La decisione che ha fatto Claudio coinvolgere anche gli artisti indipendenti è stata molto giusta, perché per loro spesso è difficile trovare lo spazio nel mondo promozionale e dare loro un aiuto è una cosa buona e positiva.

Lei ha prodotto dei brani molto importanti di Lucio Battisti, ci può raccontare quest’esperienza? 

È stato meraviglioso lavorare con Lucio Battisti, inoltre lui è stato la mia prima collaborazione italiana e resta la migliore, la più soddisfacente: era un uomo molto tranquillo.

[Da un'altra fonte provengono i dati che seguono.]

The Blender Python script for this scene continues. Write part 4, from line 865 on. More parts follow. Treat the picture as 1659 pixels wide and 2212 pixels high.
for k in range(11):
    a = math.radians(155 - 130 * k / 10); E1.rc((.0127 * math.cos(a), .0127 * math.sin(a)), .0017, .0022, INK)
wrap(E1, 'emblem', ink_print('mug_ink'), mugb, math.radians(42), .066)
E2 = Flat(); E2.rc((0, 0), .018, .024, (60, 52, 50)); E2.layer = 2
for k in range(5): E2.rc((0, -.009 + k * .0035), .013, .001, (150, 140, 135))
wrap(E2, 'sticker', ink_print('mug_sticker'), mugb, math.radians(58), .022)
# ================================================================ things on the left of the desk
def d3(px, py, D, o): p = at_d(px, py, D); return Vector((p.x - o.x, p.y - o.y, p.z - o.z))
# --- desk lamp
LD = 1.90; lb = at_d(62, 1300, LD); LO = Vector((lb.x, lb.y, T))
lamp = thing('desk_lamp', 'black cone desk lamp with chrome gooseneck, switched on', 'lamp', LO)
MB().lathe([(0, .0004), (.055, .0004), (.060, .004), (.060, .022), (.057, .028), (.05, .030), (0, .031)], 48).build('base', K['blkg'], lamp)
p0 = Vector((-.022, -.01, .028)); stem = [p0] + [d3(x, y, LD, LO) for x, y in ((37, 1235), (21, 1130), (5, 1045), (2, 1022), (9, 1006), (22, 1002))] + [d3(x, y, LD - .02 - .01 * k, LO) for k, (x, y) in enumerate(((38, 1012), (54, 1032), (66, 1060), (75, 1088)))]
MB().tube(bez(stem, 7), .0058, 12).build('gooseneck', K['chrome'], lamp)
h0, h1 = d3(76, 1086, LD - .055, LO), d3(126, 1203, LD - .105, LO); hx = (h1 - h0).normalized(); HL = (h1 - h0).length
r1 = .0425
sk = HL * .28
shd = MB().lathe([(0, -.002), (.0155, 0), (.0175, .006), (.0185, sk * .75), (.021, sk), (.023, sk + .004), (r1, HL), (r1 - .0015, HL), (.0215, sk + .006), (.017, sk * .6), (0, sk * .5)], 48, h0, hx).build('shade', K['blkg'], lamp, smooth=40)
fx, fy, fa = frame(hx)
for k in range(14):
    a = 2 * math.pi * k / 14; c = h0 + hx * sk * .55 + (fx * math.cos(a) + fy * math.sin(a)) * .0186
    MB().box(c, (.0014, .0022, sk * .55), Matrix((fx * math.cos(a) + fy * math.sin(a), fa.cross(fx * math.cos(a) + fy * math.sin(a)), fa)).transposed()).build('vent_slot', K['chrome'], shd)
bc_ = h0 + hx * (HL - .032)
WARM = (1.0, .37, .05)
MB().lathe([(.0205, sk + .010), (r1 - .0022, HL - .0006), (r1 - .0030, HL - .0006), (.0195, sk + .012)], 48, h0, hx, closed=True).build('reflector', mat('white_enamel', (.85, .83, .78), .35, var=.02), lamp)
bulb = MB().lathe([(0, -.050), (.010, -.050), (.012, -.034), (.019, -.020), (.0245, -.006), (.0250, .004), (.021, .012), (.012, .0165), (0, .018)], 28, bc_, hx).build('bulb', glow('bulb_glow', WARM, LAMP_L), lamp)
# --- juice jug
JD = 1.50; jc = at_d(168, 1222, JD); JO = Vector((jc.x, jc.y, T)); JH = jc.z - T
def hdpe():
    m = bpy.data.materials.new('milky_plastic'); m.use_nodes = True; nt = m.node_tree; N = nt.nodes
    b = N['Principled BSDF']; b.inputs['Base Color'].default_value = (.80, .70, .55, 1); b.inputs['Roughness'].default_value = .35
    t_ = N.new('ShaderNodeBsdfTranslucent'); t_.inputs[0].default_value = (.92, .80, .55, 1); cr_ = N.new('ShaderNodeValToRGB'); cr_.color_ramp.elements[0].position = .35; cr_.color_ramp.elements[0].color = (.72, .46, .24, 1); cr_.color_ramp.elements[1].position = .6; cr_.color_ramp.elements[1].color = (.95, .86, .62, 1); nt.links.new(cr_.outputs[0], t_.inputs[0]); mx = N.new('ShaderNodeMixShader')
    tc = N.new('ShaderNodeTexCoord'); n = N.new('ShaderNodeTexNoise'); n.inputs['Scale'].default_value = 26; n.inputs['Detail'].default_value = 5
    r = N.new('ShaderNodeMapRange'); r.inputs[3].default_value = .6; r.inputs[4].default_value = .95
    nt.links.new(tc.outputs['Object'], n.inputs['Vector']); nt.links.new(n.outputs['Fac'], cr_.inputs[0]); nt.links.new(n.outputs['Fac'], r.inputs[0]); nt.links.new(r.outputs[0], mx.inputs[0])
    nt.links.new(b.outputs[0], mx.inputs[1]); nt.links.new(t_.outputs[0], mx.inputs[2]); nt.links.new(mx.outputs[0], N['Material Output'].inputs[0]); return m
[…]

Quando è venuta a lavorare in Inghilterra (non ha voluto lavorare in Italia sotto lo sguardo di tutti che volevano seguire quello che faceva) abbiamo trascorso due mesi, forse un po’ di più, insieme finché non è arrivato il momento di aggiungere i cori.

In Inghilterra avevamo bravissimi coristi, ma non parlavano italiano, l’accento non era corretto, quindi gli ho proposto un amico che era metà italiano: Frank Musker. Si sono trovati subito bene.

Mi ricordo che Frank mi chiese se sapessi chi fosse Battisti e io gli risposi “Mah, sto facendo il mio lavoro e sto cercando di farlo al meglio”.

È stato proprio Frank a raccontarmi l’importanza che aveva in Italia Battisti, ma la cosa interessante è che Lucio in 2 mesi o poco più di lavoro non ha sentito il bisogno di farmi capire quanto fosse importante.

Era così umile e tranquillo, siamo stati così, lui poteva essere un artista di medio livello e io non lo sapevo.

Lei è uno dei più grandi collaboratori artistici di questo Sanremo. Quale percorso consiglia ai giovani che decidono di intraprendere questa carriera? 

Il mercato di oggi è molto, molto difficile per loro rispetto all’epoca di quando ho iniziato a lavorare con Lucio.

In quel periodo c’era la fabbrica del RCA sulla Tiburtina (adesso non c’è più), che aveva tutto: 5 studi di registrazione, tutti gli uffici dell’edizione e di distribuzione, c’era anche chi fabbricava i dischi. Tutto accadeva lì.

Inoltre, c’era anche una mensa ed era una cosa bellissima, molto democratica perché tu potevi stare a pranzo sia con artisti come Lucio Dalla, Renato Zero che con i due ragazzi che guidavano i furgoni per portare i dischi a Torino.

Questo ha creato una fornace di creatività, ognuno ispirava l’altro, gli arrangiatori discutevano tra di loro scambiandosi le idee. La RCA con i suoi studi gratuiti ha permesso di sperimentare, fare album e di far trovare ad ognuno la propria creatività.

Oggi, un artista emergente non ha questo lusso, non ha questo tempo: è come un fiore e bisogna avere tempo per fiorire, per crescere e non è una cosa che si può velocizzare.

Un artista è un creativo e ha bisogno di trovare e sperimentare le influenze che gli arrivano per poi rielaborare il proprio lavoro.

Invece, agli artisti è permesso di fare un singolo solo e se non vende bene la carriera finisce lì: è brutto perché questa situazione non permette di creare nuovi Dalla, Battisti, Baglioni, Zero, De Gregori.